FN : Pour un récit comme celui-ci, qui soulève
des thèmes extrêmement graves, il vaut mieux savoir où on va et ne pas naviguer à vue. J’ai donc commencé par rédiger un plan, un traitement d’une cinquantaine de pages, qui m’a permis de définir
que la bande dessinée allait faire environ six tomes. J’ai mis du temps à chercher comment j’allais architecturer le tome 1. A l’époque, Laurent Muller était directeur éditorial chez Glénat
[après quoi il a cofondé les éditions 12 bis, NDLR]. Il a lu le projet et l’a adoré. Nous nous sommes alors mis en quête d’un dessinateur. Sylvain a fait partie des premiers
reçus.
SV : Laurent me connaissait
depuis Gil St-André. Il savait que j’avais envie de changer d’univers, et il m’avait envoyé différents projets, sans que j’ai le déclic. Puis il m’a envoyé
ce scénario, et c’était exactement ce que je recherchais, à la condition de pouvoir y mettre un dessin qui ne soit pas un dessin réaliste comme Fabien et Laurent pouvaient s’y attendre quand ils
m’ont contacté.
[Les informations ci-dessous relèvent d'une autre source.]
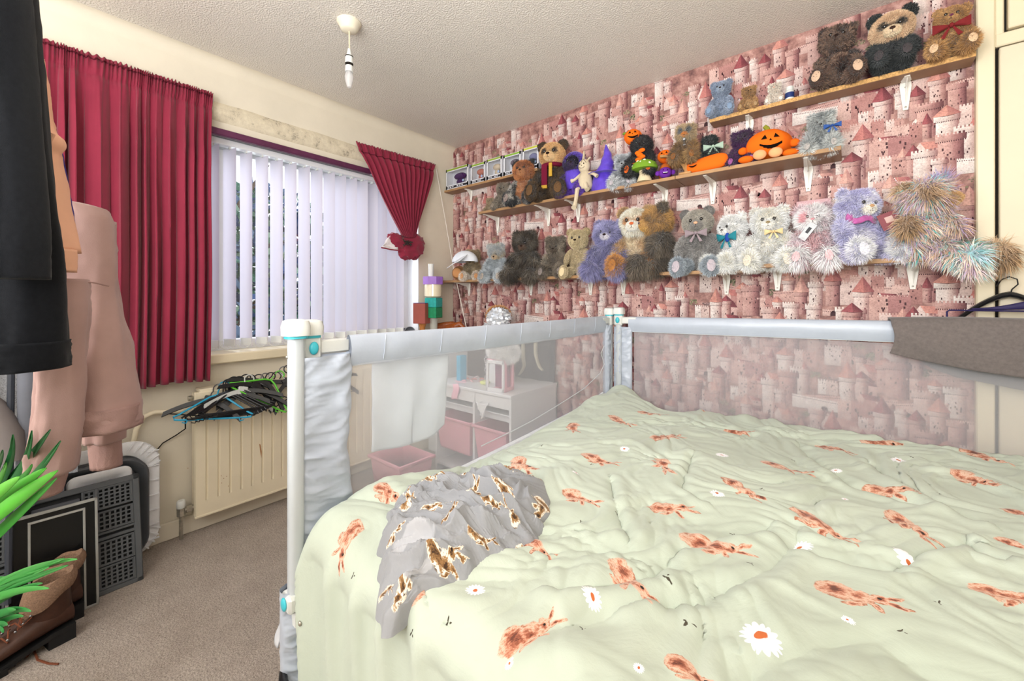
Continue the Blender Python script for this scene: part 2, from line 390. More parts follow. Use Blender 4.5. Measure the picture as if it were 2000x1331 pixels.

Je n’avais pas envie de refaire du réalisme d’époque, comme j’avais pu faire sur Gil
St-André, transposé aux années 1940. J’avais envie de revenir à un dessin
plus expressionniste, plus lâché, qui est celui de mes origines.
Celui des affiches éditées au Cycliste ?
Oui, et de mon premier bouquin chez
eux, L’écrin. J’avais
beaucoup appris en faisant du dessin réaliste surGilSt-André, mais
j’avais envie de revenir à quelque chose de plus lâché. Du coup, j’ai montré à Fabien mes recherches et mon book rempli de dessins de style plus caricatural, et nous avons convenu que ce style
pouvait être approprié à son histoire, à condition que la mise en scène, soit elle réaliste.
En même temps, quelle audace ! Raconter l’histoire d’un Juif collabo, c’est déjà un thème un peu ardu. Le traiter dans un style
caricatural, cela paraît une évidence maintenant que c’est sorti, et qu’on peut voir la qualité de la série et ses intentions. Mais pour lancer un projet comme cela, ça n’a pas dû être
simple…
FN : Il faut reconnaître qu’on a fait peur à pas
mal de monde. Et qu’on s’est fait peur aussi.